Georges Skandalis

Georges Skandalis (Greek: Γεώργιος Σκανδάλης; born 5 November 1955, in Athens) is a Greek and French mathematician, known for his work on noncommutative geometry and operator algebras.

After following secondary education and classes préparatoires scientifiques in the parisian Lycée Louis-le-Grand, Skandalis studied from 1975 at 1979 at l’École Normale Supérieure de la rue d’Ulm with agrégation in 1977. From 1979 he was an assistant [fr] at the University of Paris VI, where under Alain Connes in 1986 he earned his doctorate (doctorat d´État).[1] From 1980 to 1988 he was attaché de recherches and then chargé de recherches at CNRS and as of 1988 Professor at the University of Paris VII (in the Institut de Mathématiques de Jussieu).

He works on operator algebras, K-theory of operator algebras, groupoids, locally compact quantum groups and singular foliations.

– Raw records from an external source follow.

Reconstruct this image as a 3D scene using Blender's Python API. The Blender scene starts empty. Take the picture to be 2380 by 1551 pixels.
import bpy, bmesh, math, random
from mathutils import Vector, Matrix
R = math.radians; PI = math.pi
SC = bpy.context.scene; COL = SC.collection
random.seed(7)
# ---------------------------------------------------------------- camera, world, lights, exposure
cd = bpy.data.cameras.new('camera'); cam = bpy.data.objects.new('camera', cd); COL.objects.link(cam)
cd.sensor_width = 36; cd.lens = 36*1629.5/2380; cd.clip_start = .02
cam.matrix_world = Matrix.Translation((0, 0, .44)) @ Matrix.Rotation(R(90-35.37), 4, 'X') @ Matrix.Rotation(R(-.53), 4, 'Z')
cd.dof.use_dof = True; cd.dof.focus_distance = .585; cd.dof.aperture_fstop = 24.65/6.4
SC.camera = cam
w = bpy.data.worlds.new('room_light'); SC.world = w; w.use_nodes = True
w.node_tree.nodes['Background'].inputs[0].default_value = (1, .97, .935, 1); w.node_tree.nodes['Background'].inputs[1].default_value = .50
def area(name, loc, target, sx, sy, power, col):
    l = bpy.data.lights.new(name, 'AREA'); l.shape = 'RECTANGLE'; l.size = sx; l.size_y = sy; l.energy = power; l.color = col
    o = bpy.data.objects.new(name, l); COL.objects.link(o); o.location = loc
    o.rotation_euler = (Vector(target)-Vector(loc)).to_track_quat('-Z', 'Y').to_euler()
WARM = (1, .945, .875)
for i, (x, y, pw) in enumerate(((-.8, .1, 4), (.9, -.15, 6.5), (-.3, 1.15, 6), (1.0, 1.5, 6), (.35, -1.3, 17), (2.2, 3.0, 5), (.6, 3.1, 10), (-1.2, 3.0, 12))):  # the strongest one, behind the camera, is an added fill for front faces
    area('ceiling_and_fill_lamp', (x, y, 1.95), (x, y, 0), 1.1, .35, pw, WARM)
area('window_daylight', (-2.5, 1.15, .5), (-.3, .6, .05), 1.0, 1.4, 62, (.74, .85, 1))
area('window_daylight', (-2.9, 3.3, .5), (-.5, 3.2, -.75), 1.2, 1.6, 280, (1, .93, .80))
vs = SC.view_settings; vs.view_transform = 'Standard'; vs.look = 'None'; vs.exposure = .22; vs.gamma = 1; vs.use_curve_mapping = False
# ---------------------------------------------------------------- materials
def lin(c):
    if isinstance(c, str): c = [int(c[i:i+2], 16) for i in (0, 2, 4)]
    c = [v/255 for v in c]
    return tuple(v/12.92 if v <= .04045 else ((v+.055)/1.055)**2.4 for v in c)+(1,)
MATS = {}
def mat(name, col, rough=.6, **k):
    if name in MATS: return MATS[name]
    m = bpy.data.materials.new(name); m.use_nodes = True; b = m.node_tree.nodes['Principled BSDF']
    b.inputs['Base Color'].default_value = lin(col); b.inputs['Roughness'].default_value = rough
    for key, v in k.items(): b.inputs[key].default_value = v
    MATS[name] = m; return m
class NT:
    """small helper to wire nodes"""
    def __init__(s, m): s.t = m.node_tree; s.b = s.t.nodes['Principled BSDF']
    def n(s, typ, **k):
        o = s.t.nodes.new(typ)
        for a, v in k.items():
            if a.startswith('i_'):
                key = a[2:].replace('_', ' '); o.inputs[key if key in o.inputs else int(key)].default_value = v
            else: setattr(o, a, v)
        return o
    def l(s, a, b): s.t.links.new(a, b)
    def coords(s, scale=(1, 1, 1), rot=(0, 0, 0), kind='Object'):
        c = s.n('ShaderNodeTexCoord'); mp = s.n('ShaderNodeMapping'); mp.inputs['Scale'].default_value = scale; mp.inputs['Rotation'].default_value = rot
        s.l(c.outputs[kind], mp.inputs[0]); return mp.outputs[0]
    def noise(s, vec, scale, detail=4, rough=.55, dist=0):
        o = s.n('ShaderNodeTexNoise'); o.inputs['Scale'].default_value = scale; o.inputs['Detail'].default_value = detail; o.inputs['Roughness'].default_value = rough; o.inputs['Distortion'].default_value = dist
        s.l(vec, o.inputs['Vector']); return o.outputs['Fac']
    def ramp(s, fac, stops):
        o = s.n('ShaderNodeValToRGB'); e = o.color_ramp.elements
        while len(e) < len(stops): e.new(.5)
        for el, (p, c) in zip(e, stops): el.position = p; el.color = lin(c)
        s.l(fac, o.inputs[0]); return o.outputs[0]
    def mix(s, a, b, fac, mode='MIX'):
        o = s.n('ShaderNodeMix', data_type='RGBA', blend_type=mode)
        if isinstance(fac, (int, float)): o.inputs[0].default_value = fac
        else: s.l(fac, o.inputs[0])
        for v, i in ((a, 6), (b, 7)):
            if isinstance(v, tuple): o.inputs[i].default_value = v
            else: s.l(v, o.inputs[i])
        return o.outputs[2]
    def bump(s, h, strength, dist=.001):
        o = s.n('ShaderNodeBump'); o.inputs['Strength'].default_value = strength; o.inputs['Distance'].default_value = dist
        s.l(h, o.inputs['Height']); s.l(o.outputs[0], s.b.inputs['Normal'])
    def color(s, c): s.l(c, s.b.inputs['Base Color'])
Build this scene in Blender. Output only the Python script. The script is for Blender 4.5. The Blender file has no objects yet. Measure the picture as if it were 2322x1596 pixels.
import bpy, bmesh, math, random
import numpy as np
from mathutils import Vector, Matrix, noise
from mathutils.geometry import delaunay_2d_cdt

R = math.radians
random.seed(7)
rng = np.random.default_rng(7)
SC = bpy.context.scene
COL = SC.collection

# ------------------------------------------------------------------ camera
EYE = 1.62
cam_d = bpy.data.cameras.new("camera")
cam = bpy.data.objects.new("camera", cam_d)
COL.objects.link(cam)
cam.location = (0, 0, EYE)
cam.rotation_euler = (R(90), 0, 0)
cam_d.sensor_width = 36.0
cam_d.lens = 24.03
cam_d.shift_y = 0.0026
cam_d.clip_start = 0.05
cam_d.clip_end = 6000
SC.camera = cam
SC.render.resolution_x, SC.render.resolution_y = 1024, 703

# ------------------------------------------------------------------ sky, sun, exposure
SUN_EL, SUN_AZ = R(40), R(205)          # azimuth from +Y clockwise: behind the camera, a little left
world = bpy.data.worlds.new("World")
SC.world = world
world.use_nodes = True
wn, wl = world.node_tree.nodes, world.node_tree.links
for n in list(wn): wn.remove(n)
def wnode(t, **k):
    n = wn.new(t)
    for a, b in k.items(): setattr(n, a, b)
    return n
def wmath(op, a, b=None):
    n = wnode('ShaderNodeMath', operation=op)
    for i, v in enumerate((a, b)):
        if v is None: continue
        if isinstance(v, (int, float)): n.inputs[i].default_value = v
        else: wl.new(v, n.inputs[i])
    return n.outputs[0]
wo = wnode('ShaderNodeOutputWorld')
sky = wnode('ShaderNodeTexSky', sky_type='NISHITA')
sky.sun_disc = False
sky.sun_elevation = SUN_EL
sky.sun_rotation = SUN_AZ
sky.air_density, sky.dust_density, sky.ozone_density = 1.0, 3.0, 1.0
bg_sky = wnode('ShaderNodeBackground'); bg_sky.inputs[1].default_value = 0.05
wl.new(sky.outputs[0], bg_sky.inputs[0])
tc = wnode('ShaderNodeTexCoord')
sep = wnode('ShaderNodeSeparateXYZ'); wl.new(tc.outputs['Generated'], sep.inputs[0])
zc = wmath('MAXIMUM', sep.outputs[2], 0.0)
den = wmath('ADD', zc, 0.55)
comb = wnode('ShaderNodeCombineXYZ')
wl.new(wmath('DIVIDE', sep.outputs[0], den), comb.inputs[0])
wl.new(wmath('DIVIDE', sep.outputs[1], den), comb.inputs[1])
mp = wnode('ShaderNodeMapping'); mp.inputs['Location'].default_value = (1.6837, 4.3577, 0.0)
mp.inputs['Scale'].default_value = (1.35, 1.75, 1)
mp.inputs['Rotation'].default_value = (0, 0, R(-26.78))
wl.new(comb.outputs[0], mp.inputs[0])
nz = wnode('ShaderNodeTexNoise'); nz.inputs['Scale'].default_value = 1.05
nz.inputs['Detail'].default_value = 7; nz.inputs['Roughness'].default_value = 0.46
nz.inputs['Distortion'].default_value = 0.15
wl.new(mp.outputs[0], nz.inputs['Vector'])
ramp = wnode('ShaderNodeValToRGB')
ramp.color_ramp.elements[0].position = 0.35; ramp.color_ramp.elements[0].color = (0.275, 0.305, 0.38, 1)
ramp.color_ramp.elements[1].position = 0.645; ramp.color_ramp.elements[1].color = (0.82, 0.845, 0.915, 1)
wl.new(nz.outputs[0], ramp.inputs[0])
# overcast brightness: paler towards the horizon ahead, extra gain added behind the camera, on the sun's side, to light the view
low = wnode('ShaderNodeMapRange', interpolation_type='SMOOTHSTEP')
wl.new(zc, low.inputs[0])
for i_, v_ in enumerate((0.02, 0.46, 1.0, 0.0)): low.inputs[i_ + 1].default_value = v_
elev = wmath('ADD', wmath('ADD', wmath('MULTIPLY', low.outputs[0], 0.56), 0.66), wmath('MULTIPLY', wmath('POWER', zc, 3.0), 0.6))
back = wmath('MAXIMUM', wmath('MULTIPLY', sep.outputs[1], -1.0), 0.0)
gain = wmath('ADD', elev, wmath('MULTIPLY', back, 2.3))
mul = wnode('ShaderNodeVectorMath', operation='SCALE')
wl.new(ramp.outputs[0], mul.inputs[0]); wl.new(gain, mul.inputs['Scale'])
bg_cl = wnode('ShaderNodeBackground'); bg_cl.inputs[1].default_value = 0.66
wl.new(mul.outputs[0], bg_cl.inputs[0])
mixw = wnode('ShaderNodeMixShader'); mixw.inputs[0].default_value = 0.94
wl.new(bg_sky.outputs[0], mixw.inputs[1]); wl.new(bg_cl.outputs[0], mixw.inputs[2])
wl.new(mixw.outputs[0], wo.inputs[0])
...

In 2002 with Nigel Higson and Vincent Lafforgue, Skandalis published counterexamples to a generalization of the Baum–Connes conjecture (i.e. Baum-Connes conjecture with coefficients) in various special cases, based on work by Mikhail Gromov.[2]

In 1990 Skandalis was an invited speaker at the International Congress of Mathematicians in Kyoto (Operator Algebras and Duality). He was a member of Bourbaki.[3]

  1. ^ Georges Skandalis at the Mathematics Genealogy Project
  2. ^ Nigel Higson; Vincent Lafforgue; Georges Skandalis (2002). "Counterexamples to the Baum-Connes conjecture". Geometric and Functional Analysis. 12 (2): 330–354. CiteSeerX 10.1.1.174.1003. doi:10.1007/s00039-002-8249-5. ISSN 1016-443X. S2CID 122680631..
  3. ^ Maurice Mashaal (2006). "list of members at a meeting in 1995". Bourbaki. A Secret Society of Mathematicians. Providence RI: American Mathematical Society. p. 17. ISBN 978-0-8218-3967-6.